For transferring to the ADE20K dataset, we follow the setting in BEiT [1], and fine-tune for 160K steps with Adam [19] optimizer. The detailed hyperparameters are described in supplementary materials.

We report the results on ImageNet-1K dataset with our TokenMix. As shown in Table 1, TokenMix consistently improves CutMix on various transformer-based architectures, i.e., DeiT [29], PVT [35], CaiT [30], and Swin Transformer [21]. Specifically, TokenMix outperforms CutMix [37] by +1% for DeiT, across DeiT-T to DeiT-B. We also improve popular hierarchical transformer architectures Swin-T and PVT-T for +0.4% and +0.5%, respectively. All the results demonstrate the effectiveness and generalization of the proposed TokenMix.

Our proposed TokenMix consists of two parts, i.e., token-level mixing and label refinement. We decouple the two parts and then compare them with the previous methods by fixing one part. In Table 5.1, we compare TokenMix to ReLabel [38] and TokenLabeling [16] with the same data augmentation method. The two methods utilize pixel-level supervision, but our TokenMix summarizes neural activations to create image-level target scores and is, therefore, more robust to individual pixel-level errors. Note that we use the same teacher network, i.e., NFNet-F6, to generate the offline targets. As shown in Table 5.1, TokenMix outperforms both ReLabel (+0.5%) and TokenLabeling (+0.3%) with the same training cost. We further compare TokenMix to previous mixing-based augmentation methods in Table 5.1. For a more fair comparison, we only use the labels from ImageNet. As shown in Table 5.1, TokenMix have performance advantages compared to other approaches. We see that the methods that introduce more foreground regions fail to improve CutMix on Vision Transformer. In contrast, our proposed TokenMix improves CutMix for +0.5% accuracy.

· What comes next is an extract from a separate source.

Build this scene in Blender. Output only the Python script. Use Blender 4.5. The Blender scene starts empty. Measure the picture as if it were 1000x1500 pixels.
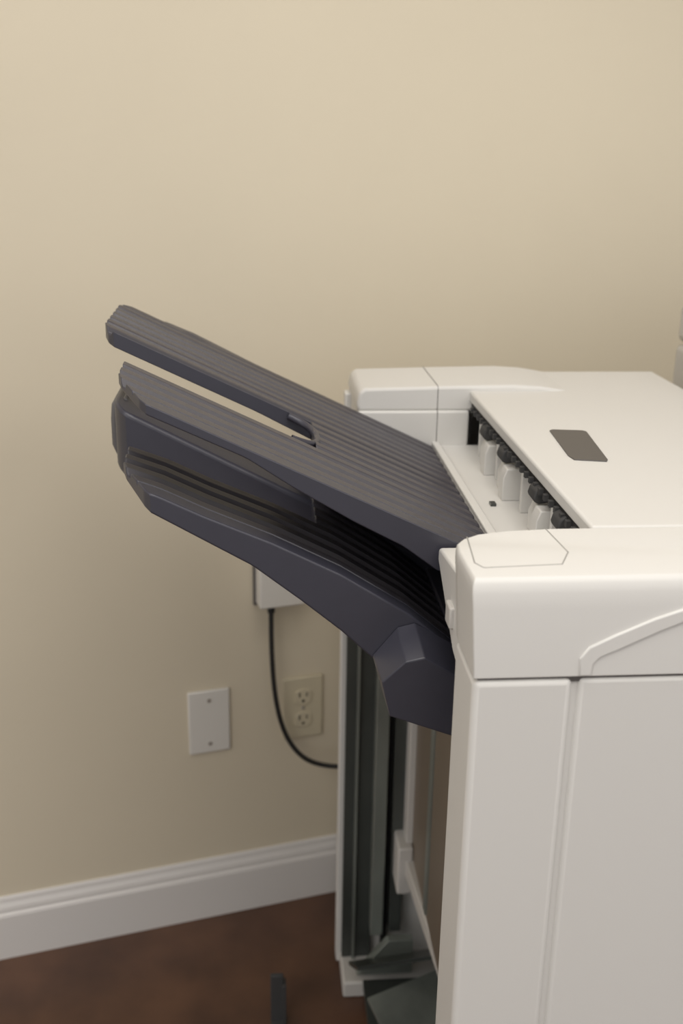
import bpy, bmesh, math
from mathutils import Vector, Matrix
S=bpy.context.scene
COL=bpy.context.collection
S.view_settings.view_transform='Standard'

# ---------------------------------------------------------------- materials
def mat(name,col,rough=.5,metal=0.0,noise=0.0,nscale=30,bump=0.0,bscale=200,spec=.5,col2=None,stretch=None):
    m=bpy.data.materials.new(name); m.use_nodes=True
    nt=m.node_tree; b=nt.nodes['Principled BSDF']
    b.inputs['Base Color'].default_value=(*col,1); b.inputs['Roughness'].default_value=rough
    b.inputs['Metallic'].default_value=metal
    b.inputs['Specular IOR Level'].default_value=spec
    tc=nt.nodes.new('ShaderNodeTexCoord')
    if noise>0 or col2:
        n=nt.nodes.new('ShaderNodeTexNoise'); n.inputs['Scale'].default_value=nscale; n.inputs['Detail'].default_value=5
        src=tc.outputs['Object']
        if stretch:
            mp=nt.nodes.new('ShaderNodeMapping'); mp.inputs['Scale'].default_value=stretch
            nt.links.new(src,mp.inputs['Vector']); src=mp.outputs['Vector']
        nt.links.new(src,n.inputs['Vector'])
        r=nt.nodes.new('ShaderNodeValToRGB')
        c2=col2 if col2 else tuple(c*(1-noise) for c in col)
        r.color_ramp.elements[0].color=(*c2,1); r.color_ramp.elements[1].color=(*col,1)
        r.color_ramp.elements[0].position=.3; r.color_ramp.elements[1].position=.7
        nt.links.new(n.outputs['Fac'],r.inputs[0]); nt.links.new(r.outputs[0],b.inputs['Base Color'])
    if bump>0:
        n=nt.nodes.new('ShaderNodeTexNoise'); n.inputs['Scale'].default_value=bscale
        nt.links.new(tc.outputs['Object'],n.inputs['Vector'])
        bp=nt.nodes.new('ShaderNodeBump'); bp.inputs['Strength'].default_value=bump; bp.inputs['Distance'].default_value=.002
        nt.links.new(n.outputs['Fac'],bp.inputs['Height']); nt.links.new(bp.outputs[0],b.inputs['Normal'])
    return m
M_wall=mat('wall_paint',(.68,.61,.475),.75,noise=.03,nscale=3,bump=.08,bscale=60)
M_base=mat('trim_paint',(.72,.70,.68),.35)
M_floor=mat('stained_concrete',(.125,.062,.037),.34,col2=(.065,.032,.021),nscale=9,bump=.1,bscale=40)
M_ceil=mat('ceiling_paint',(.8,.78,.74),.9)
M_white=mat('finisher_plastic',(.67,.66,.635),.5,bump=.03,bscale=900)
M_white2=mat('finisher_inner_plastic',(.56,.545,.52),.5)
M_tray=mat('tray_plastic',(.044,.044,.060),.38,noise=.06,nscale=60,bump=.05,bscale=1200)
M_trib=mat('tray_ribbed_plastic',(.058,.054,.064),.42,noise=.08,nscale=60,bump=.05,bscale=1200)
M_beamend=mat('beam_end_grey',(.13,.125,.125),.5)
M_seam=mat('seam_shadow_gap',(.11,.10,.095),.8)
M_seam2=mat('fine_panel_seam',(.28,.27,.255),.8)
M_black=mat('black_rubber_and_shade',(.012,.012,.013),.6)  # rubber parts, and the painted shade strip at the exit slot
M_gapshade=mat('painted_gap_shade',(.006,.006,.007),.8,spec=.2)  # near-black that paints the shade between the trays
M_roller=mat('roller_rubber',(.045,.045,.046),.7)
M_button=mat('dark_panel',(.085,.078,.075),.4)
M_metal=mat('galvanised_steel',(.33,.36,.33),.28,metal=.45,noise=.5,nscale=9,stretch=(1,1,.4))
M_metald=mat('dark_steel',(.095,.105,.098),.3,metal=.35,noise=.5,nscale=9,stretch=(1,1,.4))
M_taupe=mat('inner_side_panel',(.20,.16,.122),.4,metal=.2)
M_cable=mat('cable_rubber',(.012,.012,.012),.45)
M_plate=mat('white_wall_plate',(.72,.70,.655),.35)
M_ivory=mat('ivory_outlet',(.60,.54,.40),.35)
M_slot=mat('outlet_slot',(.03,.025,.02),.6)
M_screw=mat('screw',(.45,.42,.38),.4,metal=.5)

# ---------------------------------------------------------------- helpers
def empty(name,loc=(0,0,0),rz=0):
    e=bpy.data.objects.new(name,None); e.empty_display_size=.05; COL.objects.link(e)
    e.location=loc; e.rotation_euler=(0,0,rz); return e
def mk(name,verts,faces,m,parent=None,smooth=False,bevel=0,seg=3,ang=35):
    me=bpy.data.meshes.new(name); me.from_pydata([tuple(v) for v in verts],[],faces)
    bm=bmesh.new(); bm.from_mesh(me); bmesh.ops.remove_doubles(bm,verts=bm.verts,dist=1e-6)
    bmesh.ops.recalc_face_normals(bm,faces=bm.faces); bm.to_mesh(me); bm.free()
    o=bpy.data.objects.new(name,me); COL.objects.link(o); me.materials.append(m)
    if parent: o.parent=parent
    if bevel>0:
        b=o.modifiers.new('bev','BEVEL'); b.width=bevel; b.segments=seg; b.limit_method='ANGLE'; b.angle_limit=math.radians(ang)
    if smooth or bevel>0:
        for p in me.polygons: p.use_smooth=True
        me.set_sharp_from_angle(angle=math.radians(50))
    return o
def box(name,x0,x1,y0,y1,z0,z1,m,parent=None,bevel=0,seg=3):
    v=[(x,y,z) for x in(x0,x1) for y in(y0,y1) for z in(z0,z1)]
    f=[(0,1,3,2),(4,6,7,5),(0,4,5,1),(2,3,7,6),(0,2,6,4),(1,5,7,3)]
    return mk(name,v,f,m,parent,bevel=bevel,seg=seg)
def prism(name,pts,axis,a0,a1,m,parent=None,bevel=0,seg=3,ang=35):
    def p3(p,a):
        return {'x':(a,p[0],p[1]),'y':(p[0],a,p[1]),'z':(p[0],p[1],a)}[axis]
    n=len(pts); v=[p3(p,a0) for p in pts]+[p3(p,a1) for p in pts]
    f=[tuple(range(n)),tuple(range(2*n-1,n-1,-1))]+[(i,(i+1)%n,n+(i+1)%n,n+i) for i in range(n)]
    return mk(name,v,f,m,parent,bevel=bevel,seg=seg,ang=ang)
def cyl(name,p0,p1,r,m,parent=None,seg=24):
    p0=Vector(p0);p1=Vector(p1);d=(p1-p0).normalized(); q=d.to_track_quat('Z','Y')
    v=[]
    for p in(p0,p1):
        for i in range(seg):
            a=2*math.pi*i/seg; v.append(p+q@Vector((r*math.cos(a),r*math.sin(a),0)))
    f=[tuple(range(seg)),tuple(range(2*seg-1,seg-1,-1))]+[(i,(i+1)%seg,seg+(i+1)%seg,seg+i) for i in range(seg)]
    return mk(name,v,f,m,parent,bevel=r*.12,seg=2)
def tube(name,pts,r,m,parent=None,cyclic=False,smooth=True):
    cu=bpy.data.curves.new(name,'CURVE'); cu.dimensions='3D'; cu.bevel_depth=r; cu.bevel_resolution=4
    if smooth:
        s=cu.splines.new('NURBS'); s.points.add(len(pts)-1); s.order_u=4; s.use_endpoint_u=True
    else:
        s=cu.splines.new('POLY'); s.points.add(len(pts)-1)
    for p,q in zip(s.points,pts): p.co=(*q,1)
    s.use_cyclic_u=cyclic
    o=bpy.data.objects.new(name,cu); COL.objects.link(o); cu.materials.append(m)
    if parent:o.parent=parent
    return o
def interp(tab):
    def f(x):
        if x<=tab[0][0]:
            (a,b),(c,d)=tab[0],tab[1]
        elif x>=tab[-1][0]:
            (a,b),(c,d)=tab[-2],tab[-1]
        else:
            for i in range(len(tab)-1):
                if tab[i][0]<=x<=tab[i+1][0]:
                    (a,b),(c,d)=tab[i],tab[i+1];break
        return b+(d-b)*(x-a)/(c-a)
    return f
def clampi(tab):
    g=interp(tab)
    return lambda x:g(min(max(x,tab[0][0]),tab[-1][0]))

# ---------------------------------------------------------------- room
YAW=math.atan2(.233,.9725)
NW=Vector((-.233,.9725,0)).normalized(); WL=NW*1.531
def wallobj(o): 
    o.location=WL; o.rotation_euler=(0,0,YAW); return o
wallobj(box('wall_back',-3.2,3.6,0,.12,0,2.7,M_wall))
box('floor',-3.6,3.8,-2.6,2.9,-.05,0,M_floor)
box('ceiling',-3.6,3.8,-2.6,2.9,2.7,2.78,M_ceil)
prof=[(0,0),(-.014,0),(-.014,.082),(-.0125,.086),(-.0095,.088),(-.0105,.092),(-.0095,.098),(-.006,.105),(-.005,.112),(-.003,.115),(0,.115)]
wallobj(prism('baseboard_back',prof,'x',-3.2,3.6,M_base))

def wallgrp(name): return wallobj(empty(name))
g=wallgrp('blank_wall_plate')
box('plate',.245,.315,-.006,0,.328,.445,M_plate,g,bevel=.003)
for z in(.346,.427):
    cyl('screw',(.280,-.0075,z),(.280,-.004,z),.0035,M_screw,g,16)
g=wallgrp('electrical_outlet')
box('plate',.406,.477,-.006,0,.329,.446,M_ivory,g,bevel=.003)
for zc in(.366,.409):
    pts=[]
    for i in range(32):
        a=2*math.pi*i/32; pts.append((.4415+max(-.0145,min(.0145,.0172*math.cos(a))),zc+.0145*math.sin(a)))
    prism('receptacle',pts,'y',-.0085,-.004,M_ivory,g,bevel=.0008)
    box('slot',.434,.4362,-.0088,-.007,zc,zc+.009,M_slot,g)
    box('slot',.4468,.4488,-.0088,-.007,zc+.001,zc+.008,M_slot,g)
    cyl('ground_hole',(.4415,-.0088,zc-.007),(.4415,-.007,zc-.007),.0026,M_slot,g,16)
cyl('screw',(.4415,-.008,.3875),(.4415,-.004,.3875),.003,M_screw,g,16)
g=wallgrp('wall_junction_box')
box('housing',.362,.437,-.034,0,.592,.705,M_plate,g,bevel=.003)
box('base_plate',.358,.441,-.006,0,.588,.709,M_seam,g,bevel=.002)
cyl('cable_gland',(.384,-.018,.578),(.384,-.018,.594),.006,M_black,g)
g=wallgrp('power_cable')
tube('cable',[(.384,-.018,.585),(.383,-.02,.54),(.384,-.022,.48),(.388,-.026,.42),(.400,-.03,.36),(.425,-.035,.315),(.455,-.04,.293),(.49,-.05,.288),(.54,-.07,.292)],.0042,M_cable,g)

# ---------------------------------------------------------------- finisher
F=empty('copier_finisher',(0.35,1.05,0))
ORG=Vector((0.35,1.05,0))
_before=set(bpy.data.objects)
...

Pre-training on ImageNet-1K then finetuning to the downstream tasks is a common practice for many visual recognition tasks. It is important to verify whether the better pre-train with TokenMix can boost the performance on the downstream task. To do so, we transfer our TokenMix pre-trained models to the semantic segmentation task and compare them with regular pre-train. Note that TokenMix does not introduce extra computation overhead in the transfer stage. As shown in Table 4, we find that better pre-train from TokenMix consistently improves the segmentation performance on the ADE20K dataset. Notably, we improve DeiT-T for +0.7% mIoU, DeiT-S for +2.2% mIoU, DeiT-B for +0.5% mIoU. We notice that the performance gap becomes even larger (e.g. +1.1% mIoU for DeiT-T) when using multi-scale testing. All the results demonstrate the transferability of our TokenMix pre-trained models.

Besides the performance gains, we find that our proposed TokenMix improves transformers to be robust to occlusion, and focus more on the foreground area. All the visualization and analysis are conducted on DeiT-S.

We visualize some examples in ImageNet-1K (Figure 8) to show the disagreement between the salient areas and the foreground regions of the target class.